Fort Jefferson Hill Park Welcome Center & Memorial Cross of KY

The journal kept by Meriwether Lewis indicates that the Corps of Discovery spent the night of November 14, 1803, at the junction of the Ohio and Mississippi Rivers, near present day Cairo, Illinois, where they remained until November 20, 1803. During these days Lewis and William Clarktried to determine the best location for establishing a military fort. They also each spent time taking astronomical readings to determine latitude and longitude, and on November 18 they “Set out early this morning with a canoe and eight men in company with Capt.

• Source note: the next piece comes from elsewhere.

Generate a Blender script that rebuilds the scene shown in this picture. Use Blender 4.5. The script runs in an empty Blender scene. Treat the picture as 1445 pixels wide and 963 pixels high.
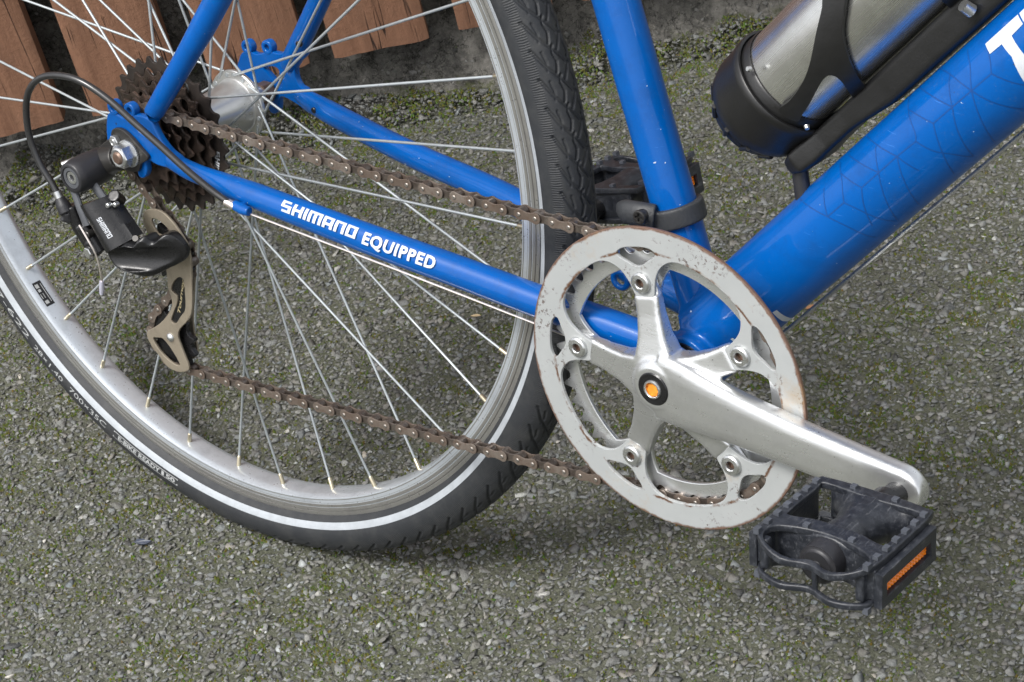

Clark to visit and view the ground on which Oald Fort Jefferson stood;”.Fort Jefferson was established in 1789 by George Rogers Clark, the older brother of William, naming it for Thomas Jefferson, then governor of Virginia. The fort was abandoned the next year. The Fort Jefferson Memorial Cross is a 95-foot memorial that stands high upon a bluff at the confluence of the Ohio and Mississippi Rivers. The history of the cross begins in 1937 when a few members of a community choir erected a small wooden cross on a hill at the Ancient Buried City site (now known as Wickliffe Mounds Research Center) in Wickliffe. In 1951, the cross was enlarged and bulbs were lit during Easter and Christmas each year. When Murray State University purchased the Wickliffe Mounds site in 1981, it became necessary to seek another location for the cross. It was then that the idea was born to build a cross tall enough to be seen from the states of Missouri, Illinois and Kentucky and would be lit at night.